◆ **Entries with scene source code**
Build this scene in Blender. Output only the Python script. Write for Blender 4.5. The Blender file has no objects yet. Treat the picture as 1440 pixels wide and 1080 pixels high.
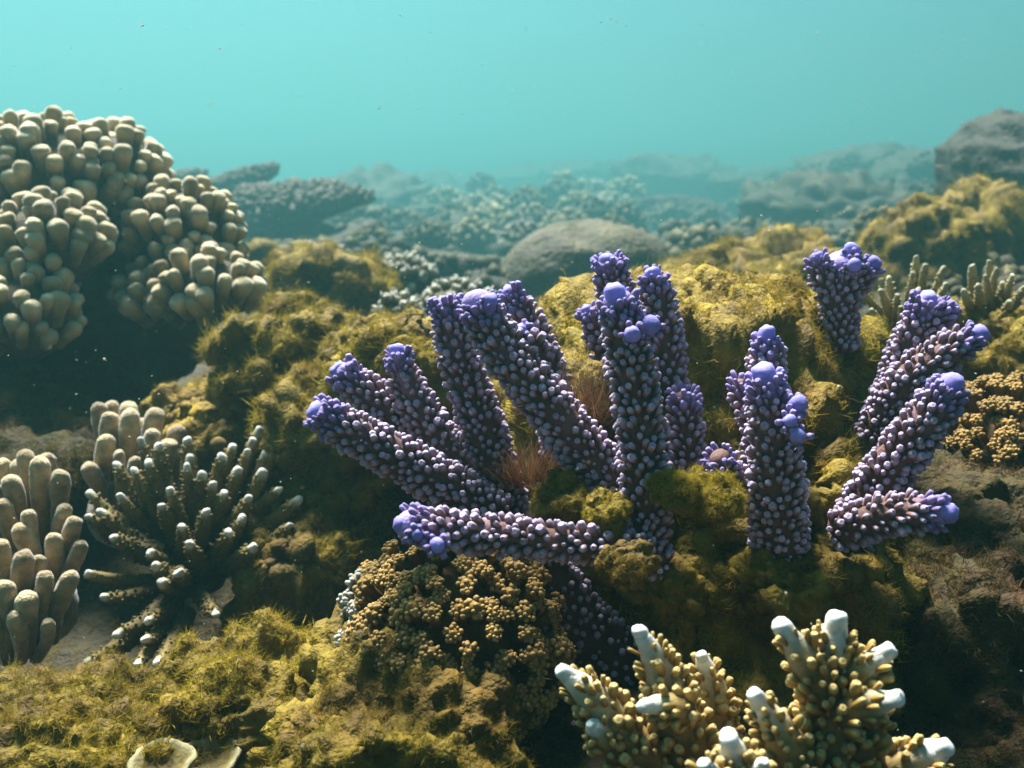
import bpy, bmesh, math, random
import numpy as np
from mathutils import Vector, Matrix

random.seed(7)
rng = np.random.default_rng(7)
SC = bpy.context.scene
COL = SC.collection
R = math.radians

# ------------------------------------------------------------------ camera
PITCH = R(12.0)
CAMZ = 0.50
FPX = 1413.0                       # focal length in photo pixels (1440 wide)
cam = bpy.data.cameras.new('camera')
cam.sensor_width = 36.0
cam.lens = 36.0 * FPX / 1440.0
cam.clip_start = 0.02
cam.clip_end = 400.0
cam.dof.use_dof = True
cam.dof.focus_distance = 0.585
cam.dof.aperture_fstop = 11.0
camo = bpy.data.objects.new('camera', cam)
COL.objects.link(camo)
camo.location = (0, 0, CAMZ)
camo.rotation_euler = (R(90) - PITCH, 0, 0)
SC.camera = camo
FWD = np.array([0, math.cos(PITCH), -math.sin(PITCH)])
UPV = np.array([0, math.sin(PITCH), math.cos(PITCH)])
RGT = np.array([1.0, 0, 0])
CAM = np.array([0, 0, CAMZ])


def P(px, py, d):
    """point of the place seen at photo pixel px,py, d metres ahead of the lens"""
    return CAM + d * (FWD + (px - 720) / FPX * RGT + (540 - py) / FPX * UPV)




def far(d):
    """true distance of what was first judged to lie d metres away: the reef stretches out beyond the near corals"""
    if d < 1.05:
        return d
    if d < 2.1:
        return d * (1 + .3 * (d - 1.05) / 1.05)
    return 2.73 + (d - 2.1) * 3.5


# ------------------------------------------------------------------ light
SUN_EL, SUN_AZ = R(60), R(-26)      # azimuth from +Y towards +X
SUN_STR, SKY_STR = 5.0, 0.070
world = bpy.data.worlds.new('World')
SC.world = world
world.use_nodes = True
wn = world.node_tree
wn.nodes.clear()
wo = wn.nodes.new('ShaderNodeOutputWorld')
bg = wn.nodes.new('ShaderNodeBackground')
bg.inputs['Strength'].default_value = SKY_STR
sky = wn.nodes.new('ShaderNodeTexSky')
sky.sky_type = 'NISHITA'
sky.sun_disc = False
sky.sun_elevation = SUN_EL
sky.sun_rotation = SUN_AZ
sky.dust_density = 4.0            # milky forward glow, as in turbid shallow water
wm = wn.nodes.new('ShaderNodeMix')
wm.data_type = 'RGBA'
wm.blend_type = 'MULTIPLY'
wm.inputs['Factor'].default_value = 1.0
wm.inputs[7].default_value = (0.138, 0.285, 0.312, 1)      # daylight filtered by the water
wn.links.new(sky.outputs[0], wm.inputs[6])
wn.links.new(wm.outputs[2], bg.inputs[0])
wn.links.new(bg.outputs[0], wo.inputs[0])
sl = bpy.data.lights.new('sun', 'SUN')
sl.energy = SUN_STR
sl.angle = R(18)
sl.color = (1.0, 0.97, 0.90)
so = bpy.data.objects.new('sun', sl)
COL.objects.link(so)
so.location = (1, 3, 6)
sdir = Vector((math.sin(SUN_AZ) * math.cos(SUN_EL), math.cos(SUN_AZ) * math.cos(SUN_EL), math.sin(SUN_EL)))
so.rotation_euler = sdir.to_track_quat('Z', 'Y').to_euler()

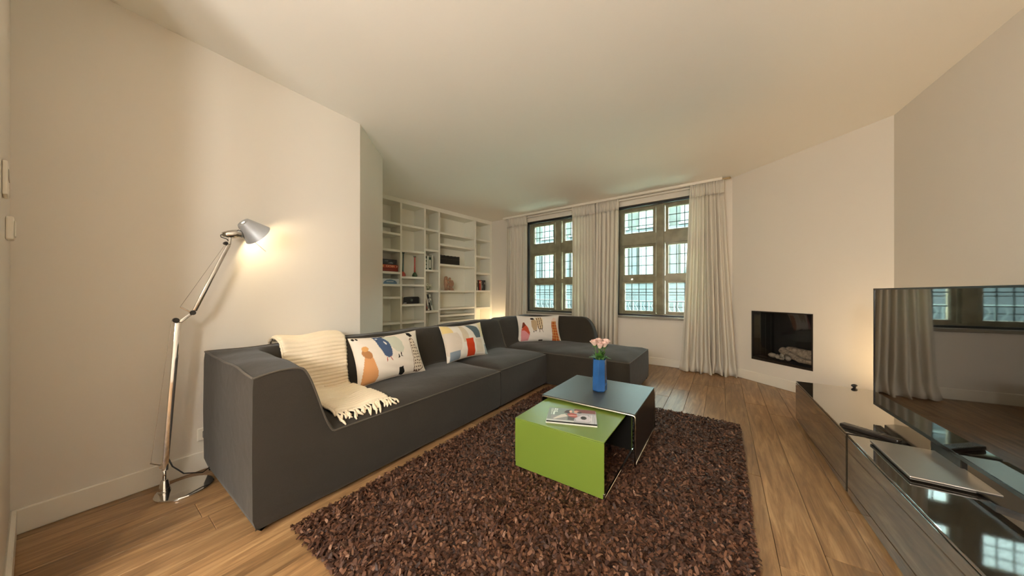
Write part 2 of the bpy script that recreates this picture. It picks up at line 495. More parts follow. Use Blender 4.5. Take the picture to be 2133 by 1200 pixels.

◆ **Written instruction**
Restate only the lines running from the start of the material above through the line containing "R = math.radians", ends included. No pictures.

◆ **Written answer**
Build this scene in Blender. Output only the Python script. Write for Blender 4.5. The Blender file has no objects yet. Treat the picture as 1440 pixels wide and 1080 pixels high.
import bpy, bmesh, math, random
import numpy as np
from mathutils import Vector, Matrix

random.seed(7)
rng = np.random.default_rng(7)
SC = bpy.context.scene
COL = SC.collection
R = math.radians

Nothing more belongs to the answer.